Alimentando falsas emoções, a rapariga explica ao namorado que ela não se deslocou de Tete para Maputo a fim de ser amada, mas porque precisava de dinheiro. Por essa razão, não iria abdicar do trabalho nocturno como prostituta por nenhuma razão.
Por causa do custo de vista, das circunstâncias que tornam o seu futuro uma incerteza, a criança (a suposta flor que nunca murcha) é confrontada com a dura decisão de ter de se tornar numa prostituta para adiar a sua morte que, por causa disso, ocorre de forma lenta e progressiva. Todos os seus sonhos de infância em relação a um futuro radiante tornam-se um tormento, causando-lhe um distúrbio mental.
Em cena, os pequenos artistas em idade cronológica e grandes pela sua produção artística, revelam uma série de tipologias de prostitutas. Algumas trabalham nos bordéis. Outras vendem o seu corpo de forma leviana nas ruas e, outras ainda, fazem o mesmo diante de professores e pessoas comuns que detêm algum poder material para satisfazer as necessidades que a família não supre.
De acordo com os actores, algumas destas crianças que se tornam mendigas, criminosos e prostitutas tentam estudar, mas, na escola, não compreendem a matéria em resultado da instabilidade que se verifica nas suas famílias. Por exemplo, há cônjuges que conflituam diante dos filhos, o que é mau, e quando se separam os infantes são obrigados a escolher – e arcar com todas as consequências que daí derivam – com qual dos progenitores pretendem viver.

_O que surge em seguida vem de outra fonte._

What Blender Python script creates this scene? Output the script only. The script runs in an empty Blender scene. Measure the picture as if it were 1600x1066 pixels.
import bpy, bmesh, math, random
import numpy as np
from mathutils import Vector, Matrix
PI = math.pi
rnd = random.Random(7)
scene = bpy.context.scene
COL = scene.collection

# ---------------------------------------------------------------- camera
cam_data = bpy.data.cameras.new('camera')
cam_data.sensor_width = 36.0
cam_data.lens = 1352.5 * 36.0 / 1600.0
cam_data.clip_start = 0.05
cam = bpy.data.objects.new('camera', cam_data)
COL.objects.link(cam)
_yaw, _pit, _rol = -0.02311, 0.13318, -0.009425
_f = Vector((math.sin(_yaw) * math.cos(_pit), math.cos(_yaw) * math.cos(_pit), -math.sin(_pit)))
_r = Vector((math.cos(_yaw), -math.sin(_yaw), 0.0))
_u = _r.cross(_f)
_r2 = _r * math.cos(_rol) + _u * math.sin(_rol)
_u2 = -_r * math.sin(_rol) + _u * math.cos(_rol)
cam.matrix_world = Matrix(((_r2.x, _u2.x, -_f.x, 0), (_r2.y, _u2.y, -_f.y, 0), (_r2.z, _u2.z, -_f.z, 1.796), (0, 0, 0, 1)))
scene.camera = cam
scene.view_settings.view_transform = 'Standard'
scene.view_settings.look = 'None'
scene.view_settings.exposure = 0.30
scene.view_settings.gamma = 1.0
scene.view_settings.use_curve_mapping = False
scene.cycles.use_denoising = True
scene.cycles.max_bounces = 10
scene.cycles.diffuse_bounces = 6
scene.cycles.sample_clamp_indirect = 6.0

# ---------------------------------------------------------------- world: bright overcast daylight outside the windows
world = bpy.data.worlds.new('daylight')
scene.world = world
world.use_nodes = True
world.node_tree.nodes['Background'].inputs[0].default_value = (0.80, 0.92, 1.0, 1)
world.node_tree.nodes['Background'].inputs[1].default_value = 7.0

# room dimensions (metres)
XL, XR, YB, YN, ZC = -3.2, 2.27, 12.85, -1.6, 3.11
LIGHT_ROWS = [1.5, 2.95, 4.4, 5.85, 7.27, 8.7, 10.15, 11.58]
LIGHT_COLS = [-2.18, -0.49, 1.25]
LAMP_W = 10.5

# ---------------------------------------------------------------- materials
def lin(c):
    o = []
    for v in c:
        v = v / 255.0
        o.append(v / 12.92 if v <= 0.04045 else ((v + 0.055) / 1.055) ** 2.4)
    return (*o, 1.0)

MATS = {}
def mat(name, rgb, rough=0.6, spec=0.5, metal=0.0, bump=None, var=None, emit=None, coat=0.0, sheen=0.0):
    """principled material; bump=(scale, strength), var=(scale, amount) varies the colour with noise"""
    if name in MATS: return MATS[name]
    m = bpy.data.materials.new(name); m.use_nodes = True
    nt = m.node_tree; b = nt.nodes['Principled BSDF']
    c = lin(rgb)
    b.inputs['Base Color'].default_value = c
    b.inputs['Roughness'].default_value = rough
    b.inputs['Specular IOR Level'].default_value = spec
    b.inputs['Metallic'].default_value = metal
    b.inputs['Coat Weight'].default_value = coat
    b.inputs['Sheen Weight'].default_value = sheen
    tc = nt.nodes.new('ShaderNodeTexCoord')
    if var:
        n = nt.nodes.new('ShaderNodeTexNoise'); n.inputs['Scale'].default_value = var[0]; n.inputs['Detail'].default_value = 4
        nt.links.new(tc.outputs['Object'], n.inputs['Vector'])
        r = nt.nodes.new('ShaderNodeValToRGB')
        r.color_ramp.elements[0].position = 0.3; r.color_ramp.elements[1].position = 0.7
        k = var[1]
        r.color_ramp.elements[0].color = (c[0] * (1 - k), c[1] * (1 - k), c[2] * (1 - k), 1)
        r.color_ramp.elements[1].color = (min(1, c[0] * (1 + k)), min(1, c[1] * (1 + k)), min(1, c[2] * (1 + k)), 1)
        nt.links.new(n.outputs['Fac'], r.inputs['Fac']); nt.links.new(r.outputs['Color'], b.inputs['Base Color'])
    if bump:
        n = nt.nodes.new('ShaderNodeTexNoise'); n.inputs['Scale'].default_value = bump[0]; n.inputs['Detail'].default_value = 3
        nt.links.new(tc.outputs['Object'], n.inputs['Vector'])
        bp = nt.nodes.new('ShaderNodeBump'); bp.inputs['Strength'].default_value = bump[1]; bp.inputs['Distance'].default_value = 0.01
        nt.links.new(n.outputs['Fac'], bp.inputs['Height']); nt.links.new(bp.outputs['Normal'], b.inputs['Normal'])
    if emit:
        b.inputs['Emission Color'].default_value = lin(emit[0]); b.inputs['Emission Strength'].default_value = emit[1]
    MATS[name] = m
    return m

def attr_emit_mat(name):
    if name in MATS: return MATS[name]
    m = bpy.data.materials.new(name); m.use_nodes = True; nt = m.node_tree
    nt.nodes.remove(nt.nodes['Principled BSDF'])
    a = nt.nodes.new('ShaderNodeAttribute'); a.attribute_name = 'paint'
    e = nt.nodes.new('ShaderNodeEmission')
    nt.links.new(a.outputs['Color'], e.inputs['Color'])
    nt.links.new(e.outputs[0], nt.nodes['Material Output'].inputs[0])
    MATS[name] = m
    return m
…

Diante disso, deste tipo de agregados familiares que lhes desconfortam, além de chamá-lo inadequado para o seu desenvolvimento como pessoas, as crianças da peça Kuphanda (o mesmo que desenrascar a vida, o que na verdade fazem na rua) afirmam: “Queremos lares em que as crianças cresçam com carinho, amparo, amor, segurança familiar e apoio dos pais. Famílias em que as discussões dos pais não degeneram em pancadarias para os filhos”.
E não faltam argumentos: uma criança que abandonou um lar alicerçado em discussões, quando se refugia na rua torna-se um verdadeiro criminoso e assassino. É contra essa tendência que a sociedade, como um todo, deve lutar no sentido de reprimir.